Our previous post discussed how shared blob aggregation optimizes Ethereum's blob space by combining DA requirements. Today, we dive deeper into a critical piece of that efficiency puzzle: how to price aggregated blob transactions fairly and effectively.
Blob aggregation intelligently packs multiple Ethereum transactions into a compact, space-efficient unit—potentially spanning multiple blobs.
Ethereum’s blob space is limited. Competing transactions need to be packed in a way that maximizes utilization. Blob aggregation helps by grouping transactions to reduce overall gas costs, with additional savings from amortizing base costs across the group.
Think of it like a version of the “knapsack problem”—how do we fit a set of transactions into limited blob space while maximizing efficiency and minimizing cost?
Blob transactions consist of three fee components:
Blob Base Fee
Transaction Base Fee
Priority Fee
The first two are set by the Ethereum network. Only the Priority Fee is user-defined, making it the key mechanism for signaling urgency and inclusion preference.
What happens when different transactions in an aggregated blob have varying willingness to pay? How do we fairly divide the shared cost of the blob space?
Enter Shapley Values - a concept from cooperative game theory used to distribute costs (or rewards) fairly among participants based on their marginal contribution to the group.
At Spire, we are exploring ways to dynamically price blob usage and transaction costs, then calculate each transaction's marginal utilization. This results in a pricing model where:
You always pay less than you would in isolation
Costs are distributed fairly based on declared willingness to pay and actual usage
Fast inclusion is guaranteed by setting the group’s priority fee to match the highest participant’s
The result is a system optimized for maximum inclusion and minimal latency, without undercharging smaller contributors.
Fair and efficient blob pricing enables:
Reduced transaction costs by sharing gas across many participants
Fairer pricing mechanisms using transparent, marginal-impact-based calculations
Fast inclusion for lower-fee users, and cheaper fees for higher-fee ones
As we continue to iterate, we aim to improve fairness and efficiency to support long-term scalability and economic sustainability.
Let’s walk through a simplified example (excluding Blob Base Fee and Transaction Base Fee for clarity):
Priority Fee: 2 wei
Uses 50% of a blob
Standalone gas cost: 42,000 wei
Priority Fee: 1 wei
Uses 50% of a blob
Standalone gas cost: 21,000 wei
If included together, the total cost remains 42,000 wei, thanks to shared intrinsic gas savings.
To calculate Shapley Values, we look at all possible orderings in which transactions could be added and compute each transaction's marginal contribution to the total cost.

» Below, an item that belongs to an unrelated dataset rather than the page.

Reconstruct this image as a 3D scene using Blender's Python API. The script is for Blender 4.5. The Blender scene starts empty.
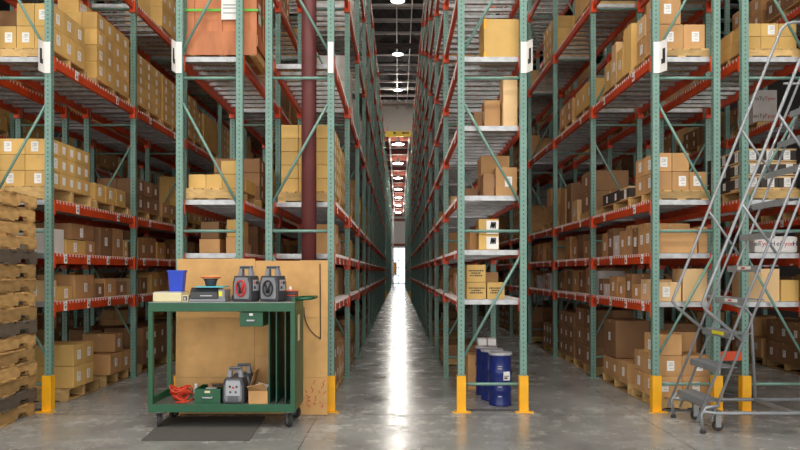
import bpy, bmesh, math, random
import numpy as np
from mathutils import Vector, Matrix

# ------------------------------------------------------------------ camera, world, lights, exposure
scn = bpy.context.scene
C = scn.collection
F, CXP, CYP, EYE = 700.0, 398.5, 272.0, 1.7
cam_d = bpy.data.cameras.new('camera'); cam = bpy.data.objects.new('camera', cam_d); C.objects.link(cam)
cam.location = (0, 0, EYE); cam.rotation_euler = (math.pi/2, 0, 0)
cam_d.sensor_width = 36.0; cam_d.lens = 36.0*F/800.0
cam_d.shift_x = (400-CXP)/800.0; cam_d.shift_y = (CYP-225)/800.0
cam_d.clip_start = 0.1; cam_d.clip_end = 300
scn.camera = cam

w = bpy.data.worlds.new('world'); scn.world = w; w.use_nodes = True
w.node_tree.nodes['Background'].inputs[0].default_value = (1.0, 0.97, 0.94, 1)
w.node_tree.nodes['Background'].inputs[1].default_value = 0.8
scn.view_settings.view_transform = 'Standard'; scn.view_settings.look = 'None'
scn.view_settings.gamma = 1.0; scn.view_settings.use_curve_mapping = False
scn.view_settings.exposure = 1.42

def area_lamp(name, loc, energy, size, col=(1, .93, .82), spread=math.pi, rot=(0, 0, 0)):
    d = bpy.data.lights.new(name, 'AREA'); d.energy = energy; d.shape = 'DISK'; d.size = size; d.color = col; d.spread = spread
    o = bpy.data.objects.new(name, d); C.objects.link(o); o.location = loc; o.rotation_euler = rot
    return o
HB_Y = [2.5, 6.7, 12.9, 19.1, 25.3, 31.5, 37.7]                 # high bay lamps in the near hall
HB2_Y = [43.4, 51.0, 59.0, 67.0, 74.6, 83, 93.2]                  # and beyond the header; last two added to light the end wall
LAMPS = []
for x in (-3.4, -0.03, 2.33):
    for y in HB_Y[1:]: LAMPS.append((x, y, 11.5, (85 if abs(x) < 1 else 130) if y > 10 else 330))
for x in (-7.0, -3.4, -0.03, 2.33, 6.0): LAMPS.append((x, 2.5, 11.5, 330))
for x in (6.2,):
    for y in (6.2, 14): LAMPS.append((x, y, 11.5, 150))
for y in HB2_Y: LAMPS.append((-0.03, y, 9.62, 80))
for (x, y, z, e) in LAMPS: area_lamp('high_bay_lamp', (x, y, z-.02), e, .45)
def glow_lamp(loc, energy, size=.18, col=(1, .94, .85)):           # fill added below the lenses, lifting header, far hall and end wall
    d = bpy.data.lights.new('fill_lamp', 'POINT'); d.energy = energy; d.shadow_soft_size = size; d.color = col
    o = bpy.data.objects.new('fill_lamp', d); C.objects.link(o); o.location = loc
for y in HB_Y[4:]: glow_lamp((-.03, y, 11.2), 5 if y < 35 else 38)
for y in HB2_Y: glow_lamp((-.03, y, 9.3), 45 if y < 80 else 220)
# daylight through the glass of the far doors
area_lamp('daylight_lamp', (0, 104.4, 4.0), 40, 3.0, (.85, .93, 1), math.pi, (-math.pi/2, 0, 0))

R = random.Random(11)
PI = math.pi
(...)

We then average those contributions across all permutations. This ensures each participant pays an amount that reflects their impact on the collective cost.
Using Shapley Value cost sharing we allocate costs as:
Transaction A pays: 31,500 wei
Transaction B pays: 10,500 wei
Total: 42,000 wei
Outcome: Both users pay less than they would individually, while still benefiting from top-priority inclusion. Efficiency meets fairness.
This pricing model aligns with Ethereum’s long-term vision for modular scalability, economic sustainability, and equitable resource distribution. As rollups and blobspace continue to take centre stage in Ethereum’s execution landscape, fair aggregation pricing will be critical to ensuring healthy, sustainable network growth.
This is just the first iteration. As the ecosystem evolves and new dynamics emerge, we’ll revisit and refine the underlying game mechanics. Our goal is to stay ahead of the curve—continuously exploring how to make blob packaging on Ethereum as fair and efficient as possible.